Art Parties

For the Hammer Museum's Latest Exhibition, Mastercard™ Presents an Evening Viewing

Guests on a tour of the Hammer Museum's "Only the Young" exhibition. 

Last night, CULTURED partnered with Mastercard™ for an exclusive look at the Hammer Museum’s latest show “Only the Young: Experimental Art in South Korea, 1960s-70s.” Guests stopped for bites and drinks (courtesy of Lulu, the museum’s famed restaurant helmed by chef and cookbook author David Tanis) and select cardholders received a priceless™ experience: a guided tour from museum curator Pablo José Ramírez through the notable exhibition. The show, which recently traveled to the U.S. from South Korea, is the first in North America to examine the work of artists who made sense of the rapid cultural and technological shifts following the Korean War (1950-53). 
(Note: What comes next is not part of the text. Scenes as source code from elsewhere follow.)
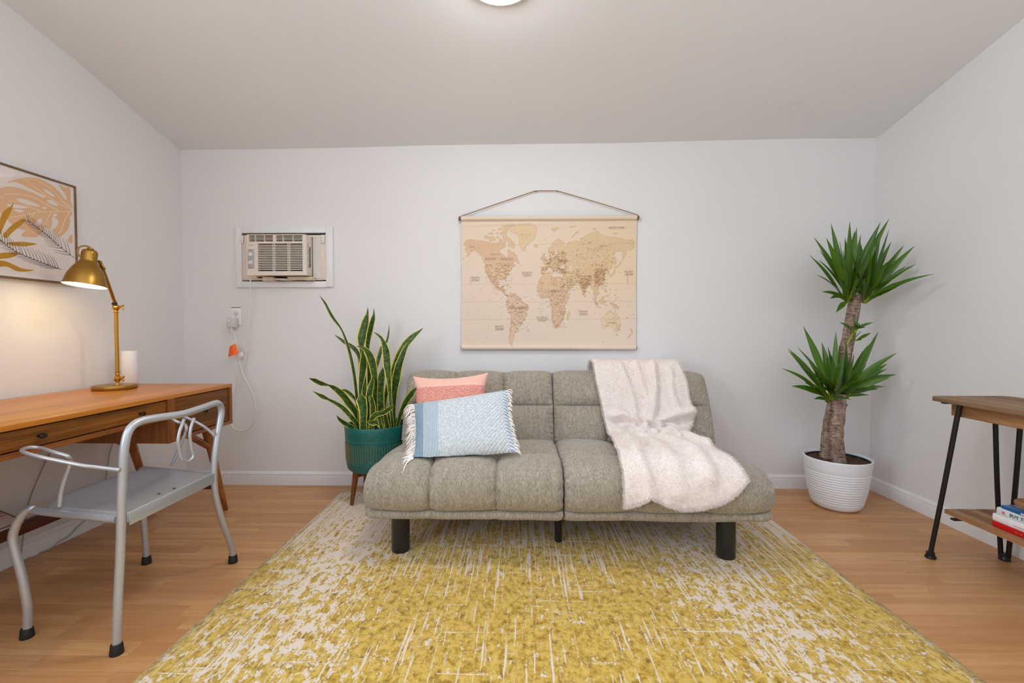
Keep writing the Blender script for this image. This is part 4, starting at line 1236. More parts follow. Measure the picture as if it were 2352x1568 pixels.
for nm, zc, ex in (('top_rod', MZT - 0.013, 0.014), ('bottom_rod', MZB + 0.0135, 0.004)):
    Mk = Matrix.Translation((MX0 - ex, YB - 0.014, zc)) @ Matrix.Rotation(PI / 2, 4, 'Y')
    L_ = MX1 - MX0 + ex * 2
    for e_ in (0.0, L_ - 0.013):
        if ex > 0.01 or e_ > 0: lathe('rod_cap', [(0, -0.001), (0.0125, -0.001), (0.0135, 0), (0.0135, 0.012), (0.0125, 0.013), (0, 0.013)], (0, 0, 0), M['black'], wm, 20, Mk @ Matrix.Translation((0, 0, e_)))
    lathe(nm, [(0, 0), (0.0095, 0), (0.0105, 0.001), (0.0105, L_ - 0.001), (0.0095, L_), (0, L_)], (0, 0, 0), M['black'], wm, 20, Mk)
m = N('jute'); s_ = m.math('SINE', m.math('MULTIPLY', m.xyz(m.pos())[0], 900.0))
M['jute'] = m.out(m.mix(m.ramp(s_, [(0.3, 0), (0.7, 1)]), lin(140, 110, 72), lin(178, 148, 104)), 0.9)
tube('hanging_cord', [(MX0 - 0.006, YB - 0.024, MZT - 0.030), (MX0 - 0.008, YB - 0.030, MZT - 0.012), (MX0 + 0.004, YB - 0.022, MZT + 0.002), (MX0 + 0.25, YB - 0.018, 1.848), (0.082, YB - 0.014, 1.921), (0.10, YB - 0.013, 1.9245), (0.225, YB - 0.013, 1.9245), (0.243, YB - 0.014, 1.920), (MX1 - 0.25, YB - 0.018, 1.846),
                      (MX1 + 0.002, YB - 0.022, MZT + 0.004), (MX1 + 0.010, YB - 0.030, MZT - 0.012), (MX1 + 0.008, YB - 0.024, MZT - 0.032)], 0.0028, M['jute'], wm, 8, 0)
for x_ in (0.095, 0.230):
    lathe('hook_nail', [(0, 0), (0.004, 0), (0.003, 0.002), (0.0012, 0.003), (0.0012, 0.016), (0, 0.016)], (0, 0, 0), M['black'], wm, 10, Matrix.Translation((x_, YB - 0.016, 1.9205)) @ Matrix.Rotation(-PI / 2, 4, 'X'))
M['ink'] = plain('map_ink', lin(142, 114, 90), 0.8, var=0.0)
def mz(zx, zy): return MX0 + (zx - 117) / 1563 * (MX1 - MX0), MZT - (zy - 300) / 1200 * (MZT - MZB)
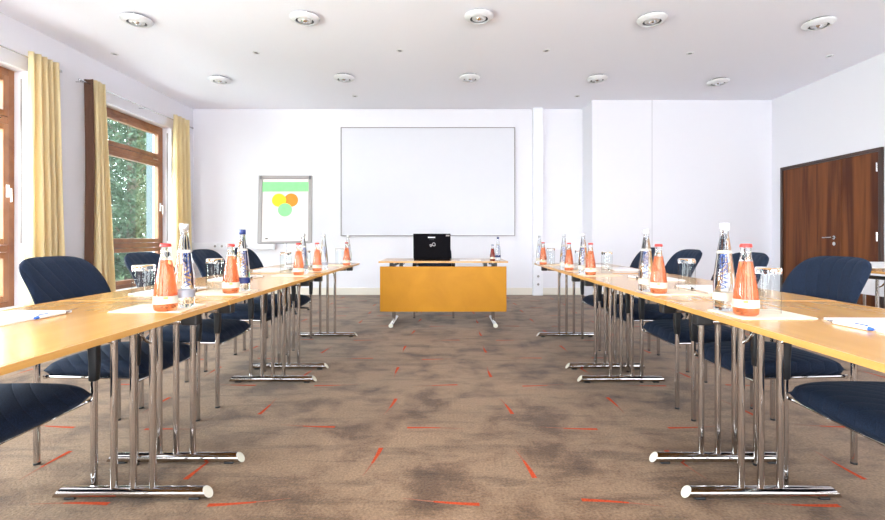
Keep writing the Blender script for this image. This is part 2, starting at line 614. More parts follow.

With more than 80 different works across painting, photography, and installation, “Only the Young” provides a window into how these artists wanted to shift the paradigm of Korean art, taking care to help process the country’s newfound state of affairs. “It was a period of military dictatorship. It is a miracle that we survived as artists through such times,” artist Lee Kun-Yong told CULTURED in the magazine’s latest issue. 

Tour attendees, including CULTURED Editor-in-Chief Sarah Harrelson, were guided toward his photographic work, Logic of the Hand, which confronts museum-goers with the personally revealing nature of gestures. “At the time, relationships were determined by a hierarchy of power … I attempted to interpret [that system] and communicate through the body as a primal medium,” he explained.


Physicality and confrontation run throughout the works in the exhibition. The Meaning of 1/24 Second by Kim Kulim juxtaposes scenes of mundanity and violence in South Korea in an expansive collage: a picture of a man playing a flute rests below another figure contorted and asleep on the ground. Untitled (TV Stone Tower) by Park Hyunki stacks a black-and-white TV the size of a toaster between stones, evocative of the cultural influx South Korea experienced once the war ended. It’s an arresting combination of works on its own; for the Mastercard™ users who attended the evening’s event, the curation and presentation was downright priceless.